◆ **PROBLEM STATEMENT**:
Write out each line of the material again, word for word.

◆ **DATA EXCERPT**:
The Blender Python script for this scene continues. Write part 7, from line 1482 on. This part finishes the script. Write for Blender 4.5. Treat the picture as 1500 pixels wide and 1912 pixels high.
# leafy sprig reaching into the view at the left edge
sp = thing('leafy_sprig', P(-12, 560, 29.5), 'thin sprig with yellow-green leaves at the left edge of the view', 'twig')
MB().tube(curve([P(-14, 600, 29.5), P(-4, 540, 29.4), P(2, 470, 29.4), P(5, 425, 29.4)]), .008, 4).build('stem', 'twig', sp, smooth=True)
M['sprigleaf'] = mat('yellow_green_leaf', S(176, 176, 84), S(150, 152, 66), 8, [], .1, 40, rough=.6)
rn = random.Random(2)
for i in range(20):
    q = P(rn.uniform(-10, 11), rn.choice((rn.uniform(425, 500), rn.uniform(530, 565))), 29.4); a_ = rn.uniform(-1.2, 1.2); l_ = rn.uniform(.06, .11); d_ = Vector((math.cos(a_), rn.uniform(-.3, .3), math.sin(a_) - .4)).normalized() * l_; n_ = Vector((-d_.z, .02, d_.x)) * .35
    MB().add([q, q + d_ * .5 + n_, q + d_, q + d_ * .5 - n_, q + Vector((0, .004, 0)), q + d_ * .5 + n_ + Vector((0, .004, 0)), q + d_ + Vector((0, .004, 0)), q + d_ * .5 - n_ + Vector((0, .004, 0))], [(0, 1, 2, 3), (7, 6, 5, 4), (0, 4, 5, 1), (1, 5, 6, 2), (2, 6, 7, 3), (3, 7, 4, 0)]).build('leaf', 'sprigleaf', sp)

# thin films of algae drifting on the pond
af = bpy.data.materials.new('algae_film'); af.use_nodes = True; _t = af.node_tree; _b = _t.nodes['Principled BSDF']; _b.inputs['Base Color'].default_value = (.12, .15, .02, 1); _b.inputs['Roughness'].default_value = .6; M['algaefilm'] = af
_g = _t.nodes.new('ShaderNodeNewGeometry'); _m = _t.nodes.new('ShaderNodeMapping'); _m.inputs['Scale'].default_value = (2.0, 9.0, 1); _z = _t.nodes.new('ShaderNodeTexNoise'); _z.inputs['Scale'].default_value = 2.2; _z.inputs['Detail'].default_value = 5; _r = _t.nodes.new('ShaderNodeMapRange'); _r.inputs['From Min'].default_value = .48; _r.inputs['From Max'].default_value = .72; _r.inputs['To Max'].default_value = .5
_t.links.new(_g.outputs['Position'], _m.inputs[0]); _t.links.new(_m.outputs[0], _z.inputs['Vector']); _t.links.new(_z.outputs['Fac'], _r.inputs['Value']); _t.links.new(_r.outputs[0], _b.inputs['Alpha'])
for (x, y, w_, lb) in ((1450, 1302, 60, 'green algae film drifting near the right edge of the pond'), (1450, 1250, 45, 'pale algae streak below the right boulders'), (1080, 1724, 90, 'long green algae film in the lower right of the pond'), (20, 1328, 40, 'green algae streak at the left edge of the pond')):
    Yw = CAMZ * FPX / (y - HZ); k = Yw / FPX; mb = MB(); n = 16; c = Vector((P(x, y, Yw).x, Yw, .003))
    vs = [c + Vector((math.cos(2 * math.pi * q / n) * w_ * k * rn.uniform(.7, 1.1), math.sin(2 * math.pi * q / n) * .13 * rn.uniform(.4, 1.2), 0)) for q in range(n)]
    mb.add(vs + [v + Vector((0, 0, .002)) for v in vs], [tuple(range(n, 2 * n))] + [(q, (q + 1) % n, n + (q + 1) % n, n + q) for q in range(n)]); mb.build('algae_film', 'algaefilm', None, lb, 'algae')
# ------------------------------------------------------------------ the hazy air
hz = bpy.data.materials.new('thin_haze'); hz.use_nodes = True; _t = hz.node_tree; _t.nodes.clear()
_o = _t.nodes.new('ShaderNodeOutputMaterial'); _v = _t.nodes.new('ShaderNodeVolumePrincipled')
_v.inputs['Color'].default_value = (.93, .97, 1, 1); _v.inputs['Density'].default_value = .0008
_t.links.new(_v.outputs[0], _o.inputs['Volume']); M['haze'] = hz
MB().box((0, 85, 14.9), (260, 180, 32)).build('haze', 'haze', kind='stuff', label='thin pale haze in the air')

◆ **ANSWER FOR THE TASK**:
The Blender Python script for this scene continues. Write part 7, from line 1482 on. This part finishes the script. Write for Blender 4.5. Treat the picture as 1500 pixels wide and 1912 pixels high.
# leafy sprig reaching into the view at the left edge
sp = thing('leafy_sprig', P(-12, 560, 29.5), 'thin sprig with yellow-green leaves at the left edge of the view', 'twig')
MB().tube(curve([P(-14, 600, 29.5), P(-4, 540, 29.4), P(2, 470, 29.4), P(5, 425, 29.4)]), .008, 4).build('stem', 'twig', sp, smooth=True)
M['sprigleaf'] = mat('yellow_green_leaf', S(176, 176, 84), S(150, 152, 66), 8, [], .1, 40, rough=.6)
rn = random.Random(2)
for i in range(20):
    q = P(rn.uniform(-10, 11), rn.choice((rn.uniform(425, 500), rn.uniform(530, 565))), 29.4); a_ = rn.uniform(-1.2, 1.2); l_ = rn.uniform(.06, .11); d_ = Vector((math.cos(a_), rn.uniform(-.3, .3), math.sin(a_) - .4)).normalized() * l_; n_ = Vector((-d_.z, .02, d_.x)) * .35
    MB().add([q, q + d_ * .5 + n_, q + d_, q + d_ * .5 - n_, q + Vector((0, .004, 0)), q + d_ * .5 + n_ + Vector((0, .004, 0)), q + d_ + Vector((0, .004, 0)), q + d_ * .5 - n_ + Vector((0, .004, 0))], [(0, 1, 2, 3), (7, 6, 5, 4), (0, 4, 5, 1), (1, 5, 6, 2), (2, 6, 7, 3), (3, 7, 4, 0)]).build('leaf', 'sprigleaf', sp)

# thin films of algae drifting on the pond
af = bpy.data.materials.new('algae_film'); af.use_nodes = True; _t = af.node_tree; _b = _t.nodes['Principled BSDF']; _b.inputs['Base Color'].default_value = (.12, .15, .02, 1); _b.inputs['Roughness'].default_value = .6; M['algaefilm'] = af
_g = _t.nodes.new('ShaderNodeNewGeometry'); _m = _t.nodes.new('ShaderNodeMapping'); _m.inputs['Scale'].default_value = (2.0, 9.0, 1); _z = _t.nodes.new('ShaderNodeTexNoise'); _z.inputs['Scale'].default_value = 2.2; _z.inputs['Detail'].default_value = 5; _r = _t.nodes.new('ShaderNodeMapRange'); _r.inputs['From Min'].default_value = .48; _r.inputs['From Max'].default_value = .72; _r.inputs['To Max'].default_value = .5
_t.links.new(_g.outputs['Position'], _m.inputs[0]); _t.links.new(_m.outputs[0], _z.inputs['Vector']); _t.links.new(_z.outputs['Fac'], _r.inputs['Value']); _t.links.new(_r.outputs[0], _b.inputs['Alpha'])
for (x, y, w_, lb) in ((1450, 1302, 60, 'green algae film drifting near the right edge of the pond'), (1450, 1250, 45, 'pale algae streak below the right boulders'), (1080, 1724, 90, 'long green algae film in the lower right of the pond'), (20, 1328, 40, 'green algae streak at the left edge of the pond')):
    Yw = CAMZ * FPX / (y - HZ); k = Yw / FPX; mb = MB(); n = 16; c = Vector((P(x, y, Yw).x, Yw, .003))
    vs = [c + Vector((math.cos(2 * math.pi * q / n) * w_ * k * rn.uniform(.7, 1.1), math.sin(2 * math.pi * q / n) * .13 * rn.uniform(.4, 1.2), 0)) for q in range(n)]
    mb.add(vs + [v + Vector((0, 0, .002)) for v in vs], [tuple(range(n, 2 * n))] + [(q, (q + 1) % n, n + (q + 1) % n, n + q) for q in range(n)]); mb.build('algae_film', 'algaefilm', None, lb, 'algae')
# ------------------------------------------------------------------ the hazy air
hz = bpy.data.materials.new('thin_haze'); hz.use_nodes = True; _t = hz.node_tree; _t.nodes.clear()
_o = _t.nodes.new('ShaderNodeOutputMaterial'); _v = _t.nodes.new('ShaderNodeVolumePrincipled')
_v.inputs['Color'].default_value = (.93, .97, 1, 1); _v.inputs['Density'].default_value = .0008
_t.links.new(_v.outputs[0], _o.inputs['Volume']); M['haze'] = hz
MB().box((0, 85, 14.9), (260, 180, 32)).build('haze', 'haze', kind='stuff', label='thin pale haze in the air')